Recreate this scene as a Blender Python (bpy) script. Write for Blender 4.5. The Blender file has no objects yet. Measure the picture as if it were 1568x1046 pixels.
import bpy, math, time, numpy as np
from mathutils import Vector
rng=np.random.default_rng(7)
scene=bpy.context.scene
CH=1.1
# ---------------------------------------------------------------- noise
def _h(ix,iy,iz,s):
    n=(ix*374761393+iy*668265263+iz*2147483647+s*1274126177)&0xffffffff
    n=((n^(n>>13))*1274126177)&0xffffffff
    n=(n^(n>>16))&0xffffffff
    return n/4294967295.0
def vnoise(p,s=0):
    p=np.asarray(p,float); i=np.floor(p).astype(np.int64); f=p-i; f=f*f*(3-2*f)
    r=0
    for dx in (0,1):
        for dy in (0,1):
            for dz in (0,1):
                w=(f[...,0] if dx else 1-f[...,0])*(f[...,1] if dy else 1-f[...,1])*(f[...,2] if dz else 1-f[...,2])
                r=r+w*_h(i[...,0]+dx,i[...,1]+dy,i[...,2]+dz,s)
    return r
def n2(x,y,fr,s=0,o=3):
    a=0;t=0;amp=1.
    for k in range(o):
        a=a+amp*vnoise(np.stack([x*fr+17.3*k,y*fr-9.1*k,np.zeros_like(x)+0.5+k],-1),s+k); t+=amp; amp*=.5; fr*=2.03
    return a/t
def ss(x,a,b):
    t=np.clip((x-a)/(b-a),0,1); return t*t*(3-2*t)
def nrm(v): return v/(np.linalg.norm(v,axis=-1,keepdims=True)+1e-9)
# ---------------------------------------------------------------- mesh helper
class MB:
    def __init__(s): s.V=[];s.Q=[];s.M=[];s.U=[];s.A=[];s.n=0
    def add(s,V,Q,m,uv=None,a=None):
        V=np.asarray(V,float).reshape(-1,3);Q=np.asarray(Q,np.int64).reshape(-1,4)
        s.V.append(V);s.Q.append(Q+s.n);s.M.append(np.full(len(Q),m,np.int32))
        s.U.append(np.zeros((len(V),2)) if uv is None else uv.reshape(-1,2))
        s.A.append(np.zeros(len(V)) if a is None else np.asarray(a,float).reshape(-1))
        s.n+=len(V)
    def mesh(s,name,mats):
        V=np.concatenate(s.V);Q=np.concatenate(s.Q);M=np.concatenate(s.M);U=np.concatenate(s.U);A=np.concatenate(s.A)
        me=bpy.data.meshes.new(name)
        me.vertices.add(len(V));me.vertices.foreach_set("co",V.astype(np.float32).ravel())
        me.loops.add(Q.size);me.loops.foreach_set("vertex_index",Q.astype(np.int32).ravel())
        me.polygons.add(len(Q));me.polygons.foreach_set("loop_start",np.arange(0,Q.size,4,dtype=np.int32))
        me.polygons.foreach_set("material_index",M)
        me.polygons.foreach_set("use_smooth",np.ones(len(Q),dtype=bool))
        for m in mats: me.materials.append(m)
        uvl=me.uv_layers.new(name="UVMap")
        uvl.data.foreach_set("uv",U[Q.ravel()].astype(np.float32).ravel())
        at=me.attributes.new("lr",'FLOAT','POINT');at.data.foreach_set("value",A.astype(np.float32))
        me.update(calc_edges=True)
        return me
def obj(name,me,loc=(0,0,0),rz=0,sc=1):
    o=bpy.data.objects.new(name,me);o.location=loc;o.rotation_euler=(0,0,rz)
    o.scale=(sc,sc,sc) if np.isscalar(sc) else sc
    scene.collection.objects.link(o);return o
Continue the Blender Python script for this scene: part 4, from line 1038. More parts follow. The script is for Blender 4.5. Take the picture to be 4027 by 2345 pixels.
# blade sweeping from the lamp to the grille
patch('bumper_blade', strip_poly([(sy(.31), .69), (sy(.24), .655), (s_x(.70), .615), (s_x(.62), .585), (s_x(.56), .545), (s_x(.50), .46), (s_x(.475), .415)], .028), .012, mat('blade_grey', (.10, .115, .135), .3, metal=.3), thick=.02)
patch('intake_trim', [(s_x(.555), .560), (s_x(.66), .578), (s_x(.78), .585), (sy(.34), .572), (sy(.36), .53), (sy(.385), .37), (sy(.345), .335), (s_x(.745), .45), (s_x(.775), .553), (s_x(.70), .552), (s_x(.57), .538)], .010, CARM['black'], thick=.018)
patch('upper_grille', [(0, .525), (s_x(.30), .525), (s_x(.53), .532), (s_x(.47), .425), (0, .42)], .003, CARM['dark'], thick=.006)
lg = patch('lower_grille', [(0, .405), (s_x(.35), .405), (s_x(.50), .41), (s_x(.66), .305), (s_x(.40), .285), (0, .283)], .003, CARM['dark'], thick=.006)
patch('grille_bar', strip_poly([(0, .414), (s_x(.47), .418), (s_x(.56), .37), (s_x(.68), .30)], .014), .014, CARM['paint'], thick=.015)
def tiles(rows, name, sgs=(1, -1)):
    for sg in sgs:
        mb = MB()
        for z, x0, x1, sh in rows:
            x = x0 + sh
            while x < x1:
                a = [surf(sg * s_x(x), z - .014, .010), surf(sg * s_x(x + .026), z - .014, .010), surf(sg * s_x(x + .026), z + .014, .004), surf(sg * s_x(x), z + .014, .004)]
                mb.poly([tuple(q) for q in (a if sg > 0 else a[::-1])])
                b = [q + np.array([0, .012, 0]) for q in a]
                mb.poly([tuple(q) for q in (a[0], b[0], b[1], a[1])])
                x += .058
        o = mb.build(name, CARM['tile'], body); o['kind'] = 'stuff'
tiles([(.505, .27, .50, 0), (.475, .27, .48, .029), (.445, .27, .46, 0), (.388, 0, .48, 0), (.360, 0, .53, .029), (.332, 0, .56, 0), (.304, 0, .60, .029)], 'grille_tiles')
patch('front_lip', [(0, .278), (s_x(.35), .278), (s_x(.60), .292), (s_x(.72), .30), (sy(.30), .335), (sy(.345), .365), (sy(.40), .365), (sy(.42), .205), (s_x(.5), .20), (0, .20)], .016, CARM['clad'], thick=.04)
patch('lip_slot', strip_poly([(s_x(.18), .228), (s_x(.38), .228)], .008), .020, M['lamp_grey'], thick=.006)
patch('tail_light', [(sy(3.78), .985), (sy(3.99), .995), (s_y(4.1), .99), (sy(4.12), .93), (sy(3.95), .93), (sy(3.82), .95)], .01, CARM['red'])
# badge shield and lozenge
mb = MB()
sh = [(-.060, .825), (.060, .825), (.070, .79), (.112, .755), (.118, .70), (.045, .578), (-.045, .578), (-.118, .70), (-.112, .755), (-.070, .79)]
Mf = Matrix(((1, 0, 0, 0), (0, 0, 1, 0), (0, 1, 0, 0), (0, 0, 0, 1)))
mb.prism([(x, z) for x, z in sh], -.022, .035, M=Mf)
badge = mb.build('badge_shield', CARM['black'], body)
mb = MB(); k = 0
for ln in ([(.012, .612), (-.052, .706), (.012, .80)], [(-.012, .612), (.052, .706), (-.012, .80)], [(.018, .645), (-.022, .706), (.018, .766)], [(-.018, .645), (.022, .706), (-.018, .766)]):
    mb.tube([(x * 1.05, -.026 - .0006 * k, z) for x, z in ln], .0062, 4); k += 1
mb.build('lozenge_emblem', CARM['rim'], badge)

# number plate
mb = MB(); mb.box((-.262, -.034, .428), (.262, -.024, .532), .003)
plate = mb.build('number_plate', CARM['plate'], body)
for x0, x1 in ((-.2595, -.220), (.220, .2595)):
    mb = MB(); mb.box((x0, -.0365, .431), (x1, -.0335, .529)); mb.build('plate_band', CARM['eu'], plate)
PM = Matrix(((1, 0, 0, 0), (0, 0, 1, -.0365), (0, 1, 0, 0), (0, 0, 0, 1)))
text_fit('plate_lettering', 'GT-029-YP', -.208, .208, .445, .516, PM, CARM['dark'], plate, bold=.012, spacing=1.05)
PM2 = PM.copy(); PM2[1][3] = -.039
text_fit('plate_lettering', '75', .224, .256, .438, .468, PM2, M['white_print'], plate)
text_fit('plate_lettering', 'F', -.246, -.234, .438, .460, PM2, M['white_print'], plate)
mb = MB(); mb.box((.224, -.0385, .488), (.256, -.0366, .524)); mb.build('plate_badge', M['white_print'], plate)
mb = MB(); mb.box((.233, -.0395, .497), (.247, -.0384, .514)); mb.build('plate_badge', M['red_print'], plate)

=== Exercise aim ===
Scan the entries above for the word "pixels" and collect each line holding it.

=== Answer to the exercise ===
Recreate this scene as a Blender Python (bpy) script. Write for Blender 4.5. The Blender file has no objects yet. Measure the picture as if it were 1568x1046 pixels.
Continue the Blender Python script for this scene: part 4, from line 1038. More parts follow. The script is for Blender 4.5. Take the picture to be 4027 by 2345 pixels.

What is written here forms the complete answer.